En la foto: Francisco de Goya, Jugando a los gigantes

“…un blanco silencio de horas y un verde beso de brisas”. Así el poeta recuenta lo que Dios edificó para el hombre, y ha quedado en el breviario como himno de laudes en algunos viernes. Se acerca mucho a lo que otro poeta –Alfonso Castro fue el primero, Manuel Ponce este segundo– presentó al concluir su “Teoría de lo efímero”: “Y mi primer recuerdo era una brisa / verde por donde llegan las palomas, / un fluir de corrientes submarinas / y tan remotas que me causan pena” (Antología poética, FCE, México 20002, 80).

En ambos casos, la brisa verde habla de vida y de esperanza. El tiempo es salvado de lo efímero, del sinsentido, porque se rescata el valor eterno del presente y el horizonte presente del futuro. Brisa parece el instante, pero en realidad contiene una vitalidad que se resiste al fracaso y al deterioro.

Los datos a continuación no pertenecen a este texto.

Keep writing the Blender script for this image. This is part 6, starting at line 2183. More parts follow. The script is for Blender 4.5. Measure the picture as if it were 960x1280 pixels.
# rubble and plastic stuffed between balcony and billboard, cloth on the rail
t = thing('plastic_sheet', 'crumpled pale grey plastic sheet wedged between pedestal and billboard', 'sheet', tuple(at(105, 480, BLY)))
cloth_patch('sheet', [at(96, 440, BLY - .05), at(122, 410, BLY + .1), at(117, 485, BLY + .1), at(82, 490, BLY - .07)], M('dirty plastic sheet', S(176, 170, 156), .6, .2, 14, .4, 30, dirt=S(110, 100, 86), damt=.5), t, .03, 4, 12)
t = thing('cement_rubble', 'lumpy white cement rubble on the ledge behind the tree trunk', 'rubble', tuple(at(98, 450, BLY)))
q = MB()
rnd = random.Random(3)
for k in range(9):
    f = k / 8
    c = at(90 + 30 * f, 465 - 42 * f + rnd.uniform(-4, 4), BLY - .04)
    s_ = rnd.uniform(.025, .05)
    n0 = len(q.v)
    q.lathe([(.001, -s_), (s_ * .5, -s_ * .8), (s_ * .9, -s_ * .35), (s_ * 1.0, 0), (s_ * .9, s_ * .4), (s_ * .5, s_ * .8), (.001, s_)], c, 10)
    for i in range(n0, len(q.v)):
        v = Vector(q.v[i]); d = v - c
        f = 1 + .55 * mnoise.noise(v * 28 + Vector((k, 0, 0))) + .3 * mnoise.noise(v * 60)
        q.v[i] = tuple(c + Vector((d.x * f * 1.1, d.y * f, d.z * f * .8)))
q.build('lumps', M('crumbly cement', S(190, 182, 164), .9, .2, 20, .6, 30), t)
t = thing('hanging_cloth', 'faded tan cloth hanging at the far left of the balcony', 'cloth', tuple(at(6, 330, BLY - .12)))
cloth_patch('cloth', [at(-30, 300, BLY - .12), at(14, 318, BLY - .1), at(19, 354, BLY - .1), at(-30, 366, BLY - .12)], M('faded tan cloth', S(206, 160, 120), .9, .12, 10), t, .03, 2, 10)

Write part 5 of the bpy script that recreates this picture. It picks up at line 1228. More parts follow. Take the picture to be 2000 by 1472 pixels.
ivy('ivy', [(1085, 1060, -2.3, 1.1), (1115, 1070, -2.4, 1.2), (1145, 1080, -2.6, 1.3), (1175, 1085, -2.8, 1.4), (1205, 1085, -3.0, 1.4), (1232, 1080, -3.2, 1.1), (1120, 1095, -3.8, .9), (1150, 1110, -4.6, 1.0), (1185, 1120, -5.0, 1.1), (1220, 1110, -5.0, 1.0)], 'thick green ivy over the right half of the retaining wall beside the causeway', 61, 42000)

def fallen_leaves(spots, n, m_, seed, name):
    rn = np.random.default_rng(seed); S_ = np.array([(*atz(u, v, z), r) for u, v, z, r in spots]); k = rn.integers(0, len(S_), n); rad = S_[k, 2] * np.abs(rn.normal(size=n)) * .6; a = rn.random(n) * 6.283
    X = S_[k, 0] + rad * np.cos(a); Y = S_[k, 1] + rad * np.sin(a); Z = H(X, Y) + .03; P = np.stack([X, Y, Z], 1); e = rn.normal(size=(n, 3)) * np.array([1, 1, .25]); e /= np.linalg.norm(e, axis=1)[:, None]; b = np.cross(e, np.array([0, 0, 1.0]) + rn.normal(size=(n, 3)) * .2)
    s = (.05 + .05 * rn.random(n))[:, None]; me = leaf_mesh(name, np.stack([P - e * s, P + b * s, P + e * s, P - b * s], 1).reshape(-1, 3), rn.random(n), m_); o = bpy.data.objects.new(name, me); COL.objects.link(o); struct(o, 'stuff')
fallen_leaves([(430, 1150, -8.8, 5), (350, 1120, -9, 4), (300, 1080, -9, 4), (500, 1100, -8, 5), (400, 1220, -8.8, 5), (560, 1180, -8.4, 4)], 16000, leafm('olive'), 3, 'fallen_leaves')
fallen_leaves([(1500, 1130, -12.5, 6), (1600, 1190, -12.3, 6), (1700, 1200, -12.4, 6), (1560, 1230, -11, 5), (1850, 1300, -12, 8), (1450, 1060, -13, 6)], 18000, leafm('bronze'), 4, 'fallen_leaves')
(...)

Pero en Adviento vuelve también otra voz de más remotas tierras. La que mejor que nadie –y, por cierto, con delirante insistencia– ha cantado a la esperanza niña: Péguy. “Todo lo que hacemos lo hacemos por los niños. / Los niños nos hacen hacer todo. / Cuanto hacemos. / Como si nos cogiesen de la mano. / Así todo lo que hacemos, cuanto el mundo hace lo hace por la pequeña esperanza” (“El pórtico del misterio de la segunda virtud”, en Ch. Péguy, Los tres misterios, Encuentro, Madrid 2008, 247).

Comparando a las tres virtudes, describe la fortaleza y la grandeza de la fe y de la caridad, pero a la esperanza la reconoce como una niña pequeña, traviesa. Y, por ello, es la que más le gusta y le sorprende.

“Pero la esperanza, dice Dios, sí que me sorprende. / A mí mismo. / Sí que es sorprendente. / Que esos pobres niños vean cómo pasa todo eso y crean que mañana irá mejor. / Que vean cómo pasa eso hoy y crean que irá mejor mañana en la mañana. / Sí que es sorprendente y seguro la más grande maravilla de nuestra gracia. / Y yo mismo me quedo sorprendido. / Y mi gracia tiene que ser en efecto una fuerza increíble. / Y brotar de una fuente y como un río inagotable / Desde esa primera vez en que brotó y siempre que brota. / En mi creación natural y sobrenatural. / En mi creación espiritual y carnal sin dejar de ser espiritual. […] Lo que me admira, dice Dios, es la esperanza. / Y no me retracto. / Esa pequeña esperanza que parece de nada. / Esa niñita esperanza. / Inmortal” (Ibid., 232-233). Y todavía: “La Esperanza ve lo que todavía no es y que será. / Ama lo que no es todavía y que será” (ibid., 237).

Gritos de niños, como verde brisa, cargada de vitalidad, mantienen el futuro. Un padre que no ve la salida, recobra de pronto la certeza sólo porque el niño grita. Juega. En su juego, grita. La oscuridad del momento estuvo a punto de hacerlo gritar a él mismo, como padre, para que se rehiciera un silencio que le permitiera concentrarse. Pero de pronto se detuvo. Todo su afán resultaba inútil si no permitía que el niño gritara. Que el niño, como encarnación de la esperanza, le tocara el rostro con su grito como un verde beso de brisas. “Todo lo que hacemos, lo hacemos por los niños”. Por los héroes incansables que entrenan su inteligencia y su compromiso con la fantasía. Que en sus gritos van venciendo nuestro adulto pesimismo.

Para cerrar vuelve Ponce: “Y mi esperanza en vísperas de viaje / con holgura de lentas despedidas, / una muerte a la vuelta de un suspiro, / y lo demás como el amor lo quiera” (Antología, 80).